The pound fell to its lowest level in 28 months on Tuesday as the government insisted it was prepared to leave the EU without a deal. Sterling hit a low of $1.2120 against the dollar, while also sliding against the euro, at one point hitting €1.0881.

Linehan said that the unstable pound meant that staging the festival had become more expensive at a time when public funding for the event was being cut. “There is a cost attached to hedging and we’ve also got this very low currency level at the moment, which doesn’t seem to be going anywhere but down,” he said.

“It’s not so much individual artists who are very expensive,” said Linehan. “It’s more about the scale of ambition which is obviously dented at a certain point.

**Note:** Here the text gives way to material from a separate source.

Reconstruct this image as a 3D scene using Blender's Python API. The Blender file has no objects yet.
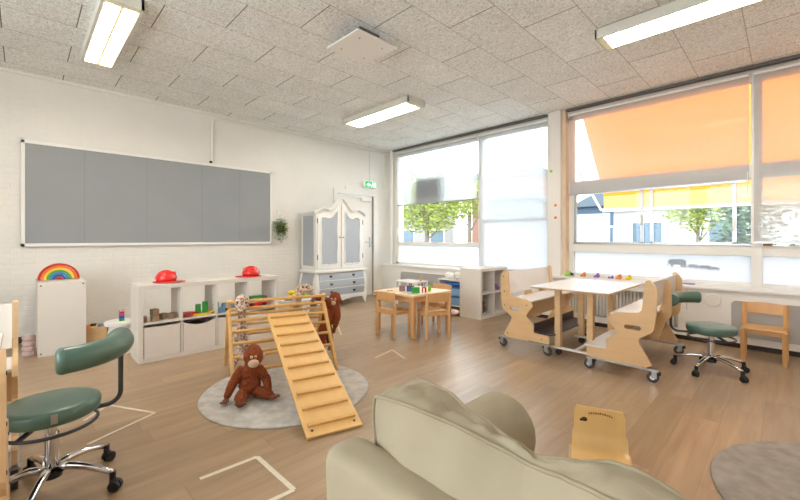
import bpy, bmesh, math, random
from mathutils import Vector, Matrix, noise
PI = math.pi
random.seed(7)
S = bpy.context.scene
COL = S.collection

# ------------------------------------------------------------------ camera
cd = bpy.data.cameras.new('camera'); cam = bpy.data.objects.new('camera', cd); COL.objects.link(cam)
cam.location = (0, 0, 1.24); cam.rotation_euler = (PI/2, 0, math.radians(45.3))
cd.sensor_width = 36; cd.lens = 36*382/800; cd.shift_y = -0.015; cd.clip_start = 0.05; cd.clip_end = 300
S.camera = cam
# ------------------------------------------------------------------ world, sun, exposure
w = bpy.data.worlds.new('sky'); S.world = w; w.use_nodes = True
bg = w.node_tree.nodes['Background']
bg.inputs[0].default_value = (0.87, 0.94, 1.0, 1); bg.inputs[1].default_value = 4.2
sd = bpy.data.lights.new('sun', 'SUN'); sd.energy = 2.5; sd.angle = math.radians(6); sd.color = (1, .95, .86)
so = bpy.data.objects.new('sun', sd); COL.objects.link(so)
so.rotation_euler = Vector((-.25, -.62, -.9)).to_track_quat('-Z', 'Y').to_euler()
def portal(name, loc, sx, sy):
    l = bpy.data.lights.new(name, 'AREA'); l.shape = 'RECTANGLE'; l.size = sx; l.size_y = sy
    l.cycles.is_portal = True
    o = bpy.data.objects.new(name, l); COL.objects.link(o); o.location = loc
    o.rotation_euler = (-PI/2, 0, 0)      # faces -Y, into the room
    return o
portal('daylight_portal_left', (-4.4, 6.3, 1.9), 3.6, 2.6)
portal('daylight_portal_right', (.1, 6.3, 1.9), 5.0, 2.6)
portal('fill_portal_rear', (-1.6, -2.75, 1.9), 4.2, 2.4).rotation_euler = (PI/2, 0, 0)  # serves the invented rear openings that add fill light from behind the camera
S.view_settings.view_transform = 'Standard'; S.view_settings.look = 'None'
S.view_settings.gamma = 1; S.view_settings.use_curve_mapping = False
S.view_settings.exposure = 1.08
S.cycles.use_denoising = True
S.cycles.max_bounces = 10; S.cycles.diffuse_bounces = 6; S.cycles.transparent_max_bounces = 16
S.cycles.sample_clamp_indirect = 8

# ------------------------------------------------------------------ materials
def lin(c):
    return tuple(((v/255)/12.92 if v/255 <= .04045 else ((v/255+.055)/1.055)**2.4) for v in c) + (1,)
def mat(name, rgb, rough=.5, metal=0, var=.06, vscale=8, bump=0, bscale=60, stretch=(1, 1, 1), coat=0, coord='Object', sheen=0):
    m = bpy.data.materials.new(name); m.use_nodes = True; nt = m.node_tree; N = nt.nodes; L = nt.links
    b = N['Principled BSDF']; c = lin(rgb)
    b.inputs['Roughness'].default_value = rough; b.inputs['Metallic'].default_value = metal
    b.inputs['Coat Weight'].default_value = coat
    if False: b.inputs['Sheen Weight'].default_value = sheen
    tc = N.new('ShaderNodeTexCoord'); mp = N.new('ShaderNodeMapping'); mp.inputs['Scale'].default_value = stretch
    L.new(tc.outputs[coord], mp.inputs[0])
    nz = N.new('ShaderNodeTexNoise'); nz.inputs['Scale'].default_value = vscale; nz.inputs['Detail'].default_value = 5
    L.new(mp.outputs[0], nz.inputs['Vector'])
    mx = N.new('ShaderNodeMix'); mx.data_type = 'RGBA'
    mx.inputs[6].default_value = tuple(max(0, v*(1-var*2)) for v in c[:3])+(1,)
    mx.inputs[7].default_value = tuple(min(1, v*(1+var*2)) for v in c[:3])+(1,)
    L.new(nz.outputs[0], mx.inputs[0]); L.new(mx.outputs[2], b.inputs['Base Color'])
    if bump:
        n2 = N.new('ShaderNodeTexNoise'); n2.inputs['Scale'].default_value = bscale; n2.inputs['Detail'].default_value = 4
        L.new(mp.outputs[0], n2.inputs['Vector'])
        bp = N.new('ShaderNodeBump'); bp.inputs['Strength'].default_value = bump; bp.inputs['Distance'].default_value = .01
        L.new(n2.outputs[0], bp.inputs['Height']); L.new(bp.outputs[0], b.inputs['Normal'])
    return m
def math_node(nt, op, a, b=None):
    n = nt.nodes.new('ShaderNodeMath'); n.operation = op
    for i, v in enumerate((a, b)):
        if v is None: continue
        if isinstance(v, (int, float)): n.inputs[i].default_value = v
        else: nt.links.new(v, n.inputs[i])
    return n.outputs[0]
def emis(name, rgb, strength):
    m = bpy.data.materials.new(name); m.use_nodes = True; nt = m.node_tree
    b = nt.nodes['Principled BSDF']; b.inputs['Base Color'].default_value = lin(rgb)
    b.inputs['Emission Color'].default_value = lin(rgb); b.inputs['Emission Strength'].default_value = strength
    return m
def cloth_through(name, rgb, clear, trans=.6, rough_noise=True):
    """sheer / backlit fabric: part open weave, part translucent, part diffuse"""
    m = bpy.data.materials.new(name); m.use_nodes = True; nt = m.node_tree; N = nt.nodes; L = nt.links
    N.remove(N['Principled BSDF']); out = N['Material Output']; c = lin(rgb)
    nz = N.new('ShaderNodeTexNoise'); nz.inputs['Scale'].default_value = 6
    mx = N.new('ShaderNodeMix'); mx.data_type = 'RGBA'
    mx.inputs[6].default_value = tuple(v*.95 for v in c[:3])+(1,); mx.inputs[7].default_value = c
    L.new(nz.outputs[0], mx.inputs[0])
    d = N.new('ShaderNodeBsdfDiffuse'); t = N.new('ShaderNodeBsdfTranslucent'); x = N.new('ShaderNodeBsdfTransparent')
    L.new(mx.outputs[2], d.inputs[0]); L.new(mx.outputs[2], t.inputs[0])
    m1 = N.new('ShaderNodeMixShader'); m1.inputs[0].default_value = trans
    L.new(d.outputs[0], m1.inputs[1]); L.new(t.outputs[0], m1.inputs[2])
    m2 = N.new('ShaderNodeMixShader'); m2.inputs[0].default_value = clear
    L.new(m1.outputs[0], m2.inputs[1]); L.new(x.outputs[0], m2.inputs[2]); L.new(m2.outputs[0], out.inputs[0])
    return m
def glass_mat():
    m = bpy.data.materials.new('clear_glass'); m.use_nodes = True; nt = m.node_tree; N = nt.nodes; L = nt.links
    N.remove(N['Principled BSDF']); out = N['Material Output']
    x = N.new('ShaderNodeBsdfTransparent'); g = N.new('ShaderNodeBsdfGlossy'); g.inputs['Roughness'].default_value = .02
    x.inputs[0].default_value = (.95, .97, .97, 1)
    f = N.new('ShaderNodeFresnel'); f.inputs[0].default_value = 1.3
    s = N.new('ShaderNodeMixShader'); L.new(f.outputs[0], s.inputs[0]); L.new(x.outputs[0], s.inputs[1]); L.new(g.outputs[0], s.inputs[2])
    L.new(s.outputs[0], out.inputs[0]); return m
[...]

Every [extra cost] slices another bit of potential away.”

Linehan said the inability to plan ahead because of Brexit uncertainty was “the opposite of cost effective”. He said: “I’m sure it’s much worse for people who are running car factories and but conversations around planning and where we should be going have just been in hiatus for what seems like forever.

“Of course all of this pales into insignificance if we have a serious downturn in the economy. The real worry is if this starts to bite into people’s day-to-day lives in terms of jobs.”

This year’s festival, with its budget of just under £12m, opened with a performance from the Los Angeles Philharmonic, led by its conductor, Gustavo Dudamel. Highlights include a new version of Stravinsky’s Rite of Spring by Chinese choreographer Yang Liping and stage shows featuring Ian McKellen and Stephen Fry.

“It just feels great to have this counterpoint in terms of people from all over the world coming in and working together,” said Linehan. “It feels more important than it’s ever felt. It feels like more than a great big shindig.”

The Edinburgh international festival is not the only festival in Scotland’s capital to have suffered as a result of Brexit uncertainty. It was reported last week that the Edinburgh festival fringe was facing the loss of a $25m (£20m) five-year investment by the US circus company Spiegelworld.

The company, one of Las Vegas’s biggest variety producers, is staging what was supposed to be the first of five annual productions created and premiered in Edinburgh, but its producers said they were considering relocating their European base to Berlin or Paris because of uncertainties relating to Brexit.